O Segredo está na Cana
As dificuldades com que se confrontam cada vez mais pessoas no seu dia a dia, num mundo que acelera desmesuradamente e não se coíbe de deixar para trás quem não tem a pedalada necessária, têm vindo a alargar a brecha psicológica entre quem está no terreno e quem tem a função de desenhar e aplicar as políticas e defender o interesse geral. Por essa brecha psicológica entram sem pudor os populismos, que aproveitam todas as falhas de comunicação para construir barreiras contra a democracia e a cidadania com valores.
No exercício do meu mandato representativo tenho tido a possibilidade de observar e participar em processos de formação da decisão em múltiplos patamares.
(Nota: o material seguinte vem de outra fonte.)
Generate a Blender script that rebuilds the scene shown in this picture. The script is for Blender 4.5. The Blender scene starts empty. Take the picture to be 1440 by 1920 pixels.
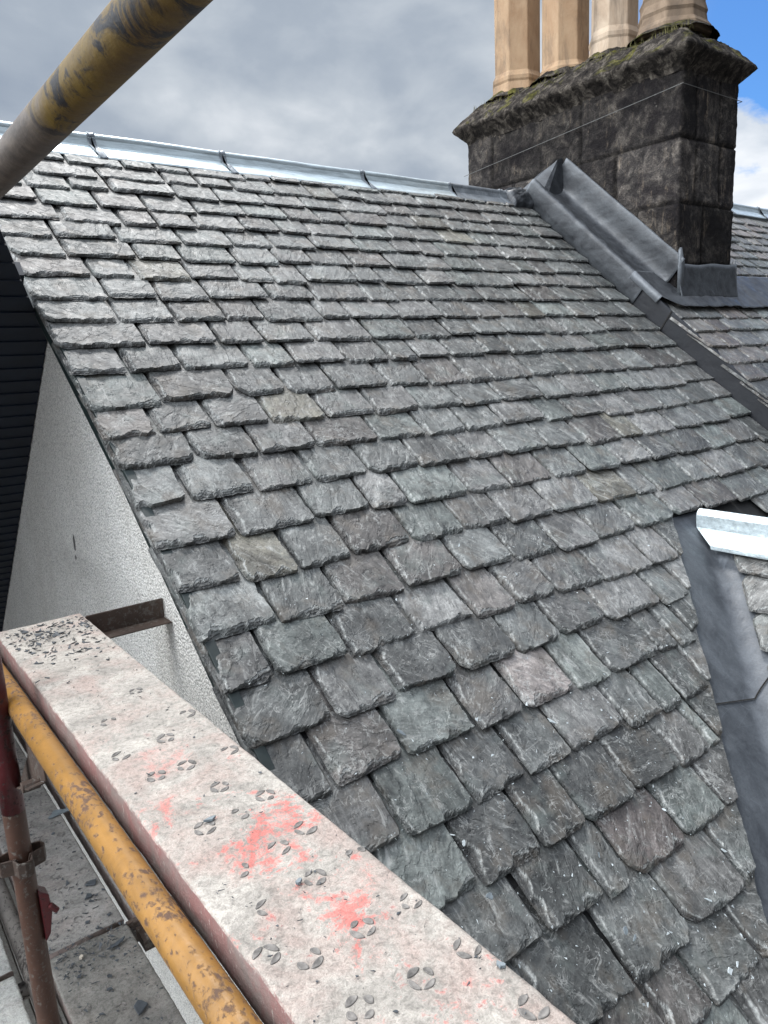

A dinâmica de mudança obriga também a quem participa nos processos de decisão a alterar as práticas, mesmo as mais consagradas, e a ter a humildade de aprender com a realidade e com os novos desafios que tem que enfrentar.
As soluções iluminadas, os quadros metodológicos rígidos ou a repetição acrítica do que antes resultou, são armadilhas que podem defender o decisor, mas não defendem nem envolvem os destinatários. O segredo mal guardado, mas muitas vezes esquecido e a que devemos recorrer cada vez mais, é que devemos fixar valores partilhados e objetivos comuns e depois construir as soluções passo a passo, envolvendo as comunidades nos processos de desenho e concretização.
O segredo não está no enunciado que fiz, por que esse é fácil e óbvio. O segredo está na capacidade de abandonar a receita tipo e aceitar construir respostas por medida, com partilha de responsabilidades e também de resultados obtidos.
Podia ilustrar as consequências deste raciocínio, como já antes referi, em praticamente todos os patamares de decisão. Escolho um exemplo recente. Tive a oportunidade de reunir com a presidente da AGRA - Aliança para a revolução verde em África”, cuja mensagem é muito simples, mas forte.
As alterações climáticas, a insegurança, o aumento do preço mundial das sementes e dos fertilizantes têm vindo a afetar a produção de alimentos e a aumentar as bolsas de fome em todo o Continente. A AGRA pede ajuda da União Europeia, mas não pede “peixe nem canas pré-fabricadas e adaptadas a outros mares”. Quer ajuda para adaptar os modelos de produção africanos aos novos desafios e a partir daí aceder aos mercados globais, equilibrar a balança económica e social e alimentar as suas populações. O segredo está na “cana”. Todo o conhecimento e envolvimento são poucos para a construir a preceito.